Spontanément, j’ai pensé que ce serait de nature économique. Devant la juge, Julie Snyder a alors raconté qu’elle et son équipe avaient été approchées pour assister Gilbert Rozon à l'occasion des célébrations du 375e anniversaire de Montréal, dont Rozon était le commissaire nommé par la Ville.

Cependant, Julie Snyder s’est étonnée de certaines manipulations comptables, qu’elle a trouvées à tout le moins discutables. J’ai dit à mon équipe : On ne touche pas à ça. Cela sent le fling-flang à plein nez et, un jour, ça va sortir au grand jour, a-t-elle relaté. Les reportages sur les comportements de Gilbert Rozon ont été diffusés.

Me Mélanie Morin, Me Pascal Pelletier et Me Laurent Debrun. Sources : Morin Pelletier Avocats et Spiegel Sohmer
Me Mélanie Morin, Me Pascal Pelletier et Me Laurent Debrun. Sources : Morin Pelletier Avocats et Spiegel Sohmer

Un jour, Julie Snyder s’est rendue dans un poste de police et a officiellement porté plainte. Ce qu'elle a relaté jeudi en cour au sujet de son passage à Paris en 1991, Julie Snyder l'a déjà raconté à son émission La semaine des 4 Julie, ce qui lui a valu une poursuite en diffamation de la part de Gilbert Rozon.

Avant que l'audience ne commence, jeudi matin, j’ai croisé Gilbert Rozon à la cafétéria du palais de justice. Il s’est levé et m'a serré la main de façon courtoise.
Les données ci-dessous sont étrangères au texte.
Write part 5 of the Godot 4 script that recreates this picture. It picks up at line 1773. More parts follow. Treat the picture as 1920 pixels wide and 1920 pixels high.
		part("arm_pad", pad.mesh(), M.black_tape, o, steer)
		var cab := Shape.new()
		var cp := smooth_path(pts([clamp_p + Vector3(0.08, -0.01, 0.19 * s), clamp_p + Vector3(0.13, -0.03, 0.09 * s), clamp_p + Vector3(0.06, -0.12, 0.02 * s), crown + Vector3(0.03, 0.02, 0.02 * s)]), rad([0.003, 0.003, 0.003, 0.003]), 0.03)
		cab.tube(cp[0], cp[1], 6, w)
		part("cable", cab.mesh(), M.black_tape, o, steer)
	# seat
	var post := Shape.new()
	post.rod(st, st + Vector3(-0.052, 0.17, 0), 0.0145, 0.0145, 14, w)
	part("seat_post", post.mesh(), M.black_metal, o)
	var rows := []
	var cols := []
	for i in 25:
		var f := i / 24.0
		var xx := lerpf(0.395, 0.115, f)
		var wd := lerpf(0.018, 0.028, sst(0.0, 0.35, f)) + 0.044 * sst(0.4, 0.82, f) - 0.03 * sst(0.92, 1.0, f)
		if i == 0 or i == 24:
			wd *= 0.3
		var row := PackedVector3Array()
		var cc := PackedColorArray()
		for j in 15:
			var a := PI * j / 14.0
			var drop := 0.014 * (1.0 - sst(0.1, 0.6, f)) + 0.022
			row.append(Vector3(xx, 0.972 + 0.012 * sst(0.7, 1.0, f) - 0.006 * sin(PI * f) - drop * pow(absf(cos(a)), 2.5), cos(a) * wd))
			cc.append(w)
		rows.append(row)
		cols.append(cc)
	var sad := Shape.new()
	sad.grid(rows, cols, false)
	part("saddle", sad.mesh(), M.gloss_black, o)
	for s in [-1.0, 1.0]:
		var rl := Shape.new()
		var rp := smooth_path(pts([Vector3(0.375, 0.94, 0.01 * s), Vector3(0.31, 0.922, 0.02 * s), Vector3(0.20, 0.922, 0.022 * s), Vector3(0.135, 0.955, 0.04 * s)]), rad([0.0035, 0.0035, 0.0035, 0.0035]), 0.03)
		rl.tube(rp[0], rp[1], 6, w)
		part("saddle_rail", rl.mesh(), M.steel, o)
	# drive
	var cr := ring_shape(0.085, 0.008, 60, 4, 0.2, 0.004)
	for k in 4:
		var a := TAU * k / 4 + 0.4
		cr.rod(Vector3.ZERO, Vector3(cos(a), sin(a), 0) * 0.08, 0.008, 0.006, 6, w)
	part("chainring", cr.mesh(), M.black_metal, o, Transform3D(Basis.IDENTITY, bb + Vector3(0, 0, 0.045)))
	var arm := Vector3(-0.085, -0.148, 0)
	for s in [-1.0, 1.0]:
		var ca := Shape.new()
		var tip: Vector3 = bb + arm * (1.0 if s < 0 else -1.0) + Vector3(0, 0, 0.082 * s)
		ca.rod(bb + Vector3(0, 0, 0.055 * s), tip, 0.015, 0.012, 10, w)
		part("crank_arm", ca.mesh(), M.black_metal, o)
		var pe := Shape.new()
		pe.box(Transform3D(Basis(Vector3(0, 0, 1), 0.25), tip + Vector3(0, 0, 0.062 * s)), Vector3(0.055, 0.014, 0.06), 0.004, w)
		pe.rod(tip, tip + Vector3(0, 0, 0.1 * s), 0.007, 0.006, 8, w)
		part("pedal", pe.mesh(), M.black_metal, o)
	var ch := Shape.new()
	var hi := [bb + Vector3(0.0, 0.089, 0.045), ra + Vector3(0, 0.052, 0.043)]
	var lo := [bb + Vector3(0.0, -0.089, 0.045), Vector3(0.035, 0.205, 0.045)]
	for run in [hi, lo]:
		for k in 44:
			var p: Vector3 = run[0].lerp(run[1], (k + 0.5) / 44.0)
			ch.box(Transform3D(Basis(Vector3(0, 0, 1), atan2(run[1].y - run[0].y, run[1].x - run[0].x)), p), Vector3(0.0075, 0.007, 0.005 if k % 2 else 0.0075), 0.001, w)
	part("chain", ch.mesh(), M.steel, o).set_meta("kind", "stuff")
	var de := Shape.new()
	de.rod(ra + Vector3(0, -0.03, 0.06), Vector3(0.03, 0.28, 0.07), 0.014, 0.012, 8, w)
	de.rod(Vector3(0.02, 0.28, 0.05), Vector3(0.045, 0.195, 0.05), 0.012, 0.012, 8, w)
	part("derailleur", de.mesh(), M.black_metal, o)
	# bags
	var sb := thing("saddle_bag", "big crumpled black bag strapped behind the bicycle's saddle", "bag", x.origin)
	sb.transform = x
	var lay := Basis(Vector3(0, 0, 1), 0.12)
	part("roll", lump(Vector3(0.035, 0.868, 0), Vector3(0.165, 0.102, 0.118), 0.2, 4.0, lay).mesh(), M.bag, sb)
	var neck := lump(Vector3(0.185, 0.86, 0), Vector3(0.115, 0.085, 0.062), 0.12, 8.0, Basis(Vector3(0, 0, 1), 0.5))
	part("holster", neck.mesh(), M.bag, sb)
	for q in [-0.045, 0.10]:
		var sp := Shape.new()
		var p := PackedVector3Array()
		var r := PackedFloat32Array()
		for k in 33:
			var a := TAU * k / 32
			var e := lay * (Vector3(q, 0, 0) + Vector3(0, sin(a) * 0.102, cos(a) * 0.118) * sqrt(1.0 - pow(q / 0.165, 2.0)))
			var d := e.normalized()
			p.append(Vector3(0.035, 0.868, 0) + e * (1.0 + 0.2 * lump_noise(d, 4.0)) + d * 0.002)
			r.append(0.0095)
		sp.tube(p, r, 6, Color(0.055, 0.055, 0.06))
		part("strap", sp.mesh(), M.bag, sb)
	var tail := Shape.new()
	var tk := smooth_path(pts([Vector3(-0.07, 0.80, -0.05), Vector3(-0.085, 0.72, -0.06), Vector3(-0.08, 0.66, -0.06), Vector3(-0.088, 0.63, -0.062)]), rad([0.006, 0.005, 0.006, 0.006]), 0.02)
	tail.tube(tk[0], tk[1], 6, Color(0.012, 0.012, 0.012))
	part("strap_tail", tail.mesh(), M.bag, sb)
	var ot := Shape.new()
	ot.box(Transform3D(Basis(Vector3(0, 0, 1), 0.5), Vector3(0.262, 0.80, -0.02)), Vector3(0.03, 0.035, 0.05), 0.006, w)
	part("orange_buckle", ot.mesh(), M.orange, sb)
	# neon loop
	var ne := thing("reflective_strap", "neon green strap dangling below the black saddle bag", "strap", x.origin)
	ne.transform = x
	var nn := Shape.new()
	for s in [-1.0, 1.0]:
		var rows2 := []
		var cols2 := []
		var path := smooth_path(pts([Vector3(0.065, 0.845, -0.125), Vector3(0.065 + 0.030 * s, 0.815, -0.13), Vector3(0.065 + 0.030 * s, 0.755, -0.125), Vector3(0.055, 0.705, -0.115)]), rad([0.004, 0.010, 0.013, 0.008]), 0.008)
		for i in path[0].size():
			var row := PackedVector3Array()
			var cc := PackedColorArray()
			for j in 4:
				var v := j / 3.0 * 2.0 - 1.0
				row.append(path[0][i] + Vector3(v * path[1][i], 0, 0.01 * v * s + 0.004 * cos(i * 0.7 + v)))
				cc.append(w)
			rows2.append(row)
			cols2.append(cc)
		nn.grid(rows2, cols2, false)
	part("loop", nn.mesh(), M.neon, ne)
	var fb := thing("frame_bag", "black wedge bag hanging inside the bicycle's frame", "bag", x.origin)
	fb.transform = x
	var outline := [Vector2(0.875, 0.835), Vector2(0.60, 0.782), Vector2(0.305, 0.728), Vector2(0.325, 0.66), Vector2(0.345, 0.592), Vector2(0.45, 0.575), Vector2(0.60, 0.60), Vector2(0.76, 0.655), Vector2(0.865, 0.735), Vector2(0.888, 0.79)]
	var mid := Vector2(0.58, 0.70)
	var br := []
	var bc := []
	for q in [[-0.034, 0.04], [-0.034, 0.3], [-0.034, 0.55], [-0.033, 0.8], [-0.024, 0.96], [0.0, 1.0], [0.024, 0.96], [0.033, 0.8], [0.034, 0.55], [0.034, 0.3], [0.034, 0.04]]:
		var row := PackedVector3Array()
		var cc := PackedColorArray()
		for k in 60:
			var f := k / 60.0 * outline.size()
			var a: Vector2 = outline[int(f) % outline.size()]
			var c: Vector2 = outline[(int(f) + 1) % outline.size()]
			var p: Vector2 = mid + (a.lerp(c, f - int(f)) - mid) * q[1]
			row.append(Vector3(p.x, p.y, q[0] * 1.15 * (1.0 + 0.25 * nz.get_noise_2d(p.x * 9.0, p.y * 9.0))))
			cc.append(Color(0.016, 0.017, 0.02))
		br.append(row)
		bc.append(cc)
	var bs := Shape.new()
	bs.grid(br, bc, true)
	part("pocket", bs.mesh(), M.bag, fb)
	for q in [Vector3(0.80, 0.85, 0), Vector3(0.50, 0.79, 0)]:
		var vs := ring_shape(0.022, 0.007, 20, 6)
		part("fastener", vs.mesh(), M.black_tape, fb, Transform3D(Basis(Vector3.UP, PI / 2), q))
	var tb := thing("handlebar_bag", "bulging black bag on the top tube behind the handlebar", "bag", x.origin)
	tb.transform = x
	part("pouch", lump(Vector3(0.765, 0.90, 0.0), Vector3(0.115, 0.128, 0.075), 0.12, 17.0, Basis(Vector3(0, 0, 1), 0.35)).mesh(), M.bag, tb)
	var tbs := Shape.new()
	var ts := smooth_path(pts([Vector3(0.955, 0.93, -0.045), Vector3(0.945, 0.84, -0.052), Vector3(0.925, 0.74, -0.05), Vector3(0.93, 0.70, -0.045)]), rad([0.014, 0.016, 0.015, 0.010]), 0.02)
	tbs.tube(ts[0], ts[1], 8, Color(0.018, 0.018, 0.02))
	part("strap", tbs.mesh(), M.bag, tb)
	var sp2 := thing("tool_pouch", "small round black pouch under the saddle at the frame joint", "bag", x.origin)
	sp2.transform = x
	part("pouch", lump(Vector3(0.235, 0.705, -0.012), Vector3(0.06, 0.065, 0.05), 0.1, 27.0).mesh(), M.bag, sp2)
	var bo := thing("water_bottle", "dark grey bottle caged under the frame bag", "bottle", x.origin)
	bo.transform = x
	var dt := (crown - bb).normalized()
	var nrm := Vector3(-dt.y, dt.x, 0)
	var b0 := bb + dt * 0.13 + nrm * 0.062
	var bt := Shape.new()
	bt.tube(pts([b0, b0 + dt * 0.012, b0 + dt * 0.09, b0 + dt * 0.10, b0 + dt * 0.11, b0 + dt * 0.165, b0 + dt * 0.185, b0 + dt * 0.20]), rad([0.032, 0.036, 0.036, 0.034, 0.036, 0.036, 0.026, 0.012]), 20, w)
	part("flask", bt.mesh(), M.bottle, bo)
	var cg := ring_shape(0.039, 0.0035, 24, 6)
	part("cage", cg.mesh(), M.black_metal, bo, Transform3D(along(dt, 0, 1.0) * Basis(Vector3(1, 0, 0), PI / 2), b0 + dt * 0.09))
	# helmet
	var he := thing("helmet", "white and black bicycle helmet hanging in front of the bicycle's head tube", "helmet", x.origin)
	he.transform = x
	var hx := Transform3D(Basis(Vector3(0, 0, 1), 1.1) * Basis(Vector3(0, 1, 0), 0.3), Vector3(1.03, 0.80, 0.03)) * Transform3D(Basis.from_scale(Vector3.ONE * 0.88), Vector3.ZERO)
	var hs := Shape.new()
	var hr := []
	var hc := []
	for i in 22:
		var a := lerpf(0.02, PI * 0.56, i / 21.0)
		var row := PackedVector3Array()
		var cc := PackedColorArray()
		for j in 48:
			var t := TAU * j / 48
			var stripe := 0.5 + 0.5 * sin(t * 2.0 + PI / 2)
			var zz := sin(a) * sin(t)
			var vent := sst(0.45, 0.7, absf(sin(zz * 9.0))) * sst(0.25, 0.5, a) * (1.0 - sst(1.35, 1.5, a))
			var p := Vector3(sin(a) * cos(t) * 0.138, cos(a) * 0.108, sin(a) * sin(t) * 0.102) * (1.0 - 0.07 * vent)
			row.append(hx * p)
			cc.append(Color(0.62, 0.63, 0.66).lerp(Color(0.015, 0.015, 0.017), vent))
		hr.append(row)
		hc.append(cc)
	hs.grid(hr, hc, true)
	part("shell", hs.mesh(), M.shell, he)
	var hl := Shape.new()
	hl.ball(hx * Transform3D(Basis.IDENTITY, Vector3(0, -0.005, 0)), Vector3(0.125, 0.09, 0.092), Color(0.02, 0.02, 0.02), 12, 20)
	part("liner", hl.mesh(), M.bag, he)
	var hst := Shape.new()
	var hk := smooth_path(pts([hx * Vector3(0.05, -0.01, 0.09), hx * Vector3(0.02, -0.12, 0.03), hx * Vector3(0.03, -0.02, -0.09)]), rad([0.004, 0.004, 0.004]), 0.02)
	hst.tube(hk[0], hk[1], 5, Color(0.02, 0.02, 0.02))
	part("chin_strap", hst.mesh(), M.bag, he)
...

En toute transparence, je dois préciser que mon ex-conjoint a déjà travaillé pour Juste pour rire comme scripteur avant que n’éclate le scandale et que, dans ce contexte, j’ai rencontré son patron à quelques reprises.

Gilbert Rozon m’a dit qu’il ne me donnerait pas d’entrevue, mais il s’est plaint qu'à son avis, les médias relatent plus abondamment le récit des plaignantes que les contre-interrogatoires faits par ses avocats.

À sa sortie de la salle d’audience, Gilbert Rozon a répondu à une question d’un collègue et a déclaré qu’il poursuit Julie Snyder en diffamation parce que ce qu’elle a dit à la télévision est faux. Prévu vendredi, le témoignage de Véronique Moreau, fille de Jean-Guy Moreau et sœur de Sophie Moreau, qui a témoigné plus tôt cette semaine, a été reporté.